Dataset excerpt =>
____
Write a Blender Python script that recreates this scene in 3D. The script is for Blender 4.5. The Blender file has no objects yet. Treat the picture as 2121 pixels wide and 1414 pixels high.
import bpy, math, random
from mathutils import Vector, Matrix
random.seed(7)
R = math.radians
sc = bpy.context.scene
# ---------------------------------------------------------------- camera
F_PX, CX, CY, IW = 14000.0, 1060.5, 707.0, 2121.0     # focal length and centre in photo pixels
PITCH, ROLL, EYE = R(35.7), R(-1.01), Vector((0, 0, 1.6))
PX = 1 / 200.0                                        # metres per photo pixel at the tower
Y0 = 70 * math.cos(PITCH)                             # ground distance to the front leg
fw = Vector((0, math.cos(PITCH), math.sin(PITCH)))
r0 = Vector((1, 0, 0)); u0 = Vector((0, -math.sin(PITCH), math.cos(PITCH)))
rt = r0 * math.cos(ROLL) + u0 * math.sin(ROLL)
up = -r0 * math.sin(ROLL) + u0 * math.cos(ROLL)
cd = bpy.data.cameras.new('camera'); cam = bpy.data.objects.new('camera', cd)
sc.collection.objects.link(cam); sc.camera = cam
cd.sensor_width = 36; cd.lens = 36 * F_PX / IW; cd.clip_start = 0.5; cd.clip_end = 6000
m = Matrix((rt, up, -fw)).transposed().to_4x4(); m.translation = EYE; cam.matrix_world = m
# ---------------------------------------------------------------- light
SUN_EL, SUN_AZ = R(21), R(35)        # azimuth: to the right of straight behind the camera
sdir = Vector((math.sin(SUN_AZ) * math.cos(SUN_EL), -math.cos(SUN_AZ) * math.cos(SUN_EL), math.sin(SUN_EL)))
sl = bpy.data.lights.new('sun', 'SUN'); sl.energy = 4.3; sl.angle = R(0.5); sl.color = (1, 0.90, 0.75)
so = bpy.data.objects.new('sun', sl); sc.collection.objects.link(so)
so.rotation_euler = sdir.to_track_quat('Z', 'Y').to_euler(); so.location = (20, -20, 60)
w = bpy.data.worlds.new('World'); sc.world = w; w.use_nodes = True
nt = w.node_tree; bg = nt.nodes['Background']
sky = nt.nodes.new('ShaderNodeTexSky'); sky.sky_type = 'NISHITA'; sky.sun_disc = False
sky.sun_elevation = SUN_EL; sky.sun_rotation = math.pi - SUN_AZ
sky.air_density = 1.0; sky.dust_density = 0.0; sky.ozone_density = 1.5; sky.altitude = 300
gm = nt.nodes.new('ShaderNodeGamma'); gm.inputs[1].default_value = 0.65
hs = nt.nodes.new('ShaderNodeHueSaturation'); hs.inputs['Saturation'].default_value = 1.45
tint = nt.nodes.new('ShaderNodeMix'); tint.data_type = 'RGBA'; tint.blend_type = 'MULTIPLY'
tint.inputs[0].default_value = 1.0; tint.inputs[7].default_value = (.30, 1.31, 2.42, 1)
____
Required work => Reproduce all the data word for word.

Task result =>
Write a Blender Python script that recreates this scene in 3D. The script is for Blender 4.5. The Blender file has no objects yet. Treat the picture as 2121 pixels wide and 1414 pixels high.
import bpy, math, random
from mathutils import Vector, Matrix
random.seed(7)
R = math.radians
sc = bpy.context.scene
# ---------------------------------------------------------------- camera
F_PX, CX, CY, IW = 14000.0, 1060.5, 707.0, 2121.0     # focal length and centre in photo pixels
PITCH, ROLL, EYE = R(35.7), R(-1.01), Vector((0, 0, 1.6))
PX = 1 / 200.0                                        # metres per photo pixel at the tower
Y0 = 70 * math.cos(PITCH)                             # ground distance to the front leg
fw = Vector((0, math.cos(PITCH), math.sin(PITCH)))
r0 = Vector((1, 0, 0)); u0 = Vector((0, -math.sin(PITCH), math.cos(PITCH)))
rt = r0 * math.cos(ROLL) + u0 * math.sin(ROLL)
up = -r0 * math.sin(ROLL) + u0 * math.cos(ROLL)
cd = bpy.data.cameras.new('camera'); cam = bpy.data.objects.new('camera', cd)
sc.collection.objects.link(cam); sc.camera = cam
cd.sensor_width = 36; cd.lens = 36 * F_PX / IW; cd.clip_start = 0.5; cd.clip_end = 6000
m = Matrix((rt, up, -fw)).transposed().to_4x4(); m.translation = EYE; cam.matrix_world = m
# ---------------------------------------------------------------- light
SUN_EL, SUN_AZ = R(21), R(35)        # azimuth: to the right of straight behind the camera
sdir = Vector((math.sin(SUN_AZ) * math.cos(SUN_EL), -math.cos(SUN_AZ) * math.cos(SUN_EL), math.sin(SUN_EL)))
sl = bpy.data.lights.new('sun', 'SUN'); sl.energy = 4.3; sl.angle = R(0.5); sl.color = (1, 0.90, 0.75)
so = bpy.data.objects.new('sun', sl); sc.collection.objects.link(so)
so.rotation_euler = sdir.to_track_quat('Z', 'Y').to_euler(); so.location = (20, -20, 60)
w = bpy.data.worlds.new('World'); sc.world = w; w.use_nodes = True
nt = w.node_tree; bg = nt.nodes['Background']
sky = nt.nodes.new('ShaderNodeTexSky'); sky.sky_type = 'NISHITA'; sky.sun_disc = False
sky.sun_elevation = SUN_EL; sky.sun_rotation = math.pi - SUN_AZ
sky.air_density = 1.0; sky.dust_density = 0.0; sky.ozone_density = 1.5; sky.altitude = 300
gm = nt.nodes.new('ShaderNodeGamma'); gm.inputs[1].default_value = 0.65
hs = nt.nodes.new('ShaderNodeHueSaturation'); hs.inputs['Saturation'].default_value = 1.45
tint = nt.nodes.new('ShaderNodeMix'); tint.data_type = 'RGBA'; tint.blend_type = 'MULTIPLY'
tint.inputs[0].default_value = 1.0; tint.inputs[7].default_value = (.30, 1.31, 2.42, 1)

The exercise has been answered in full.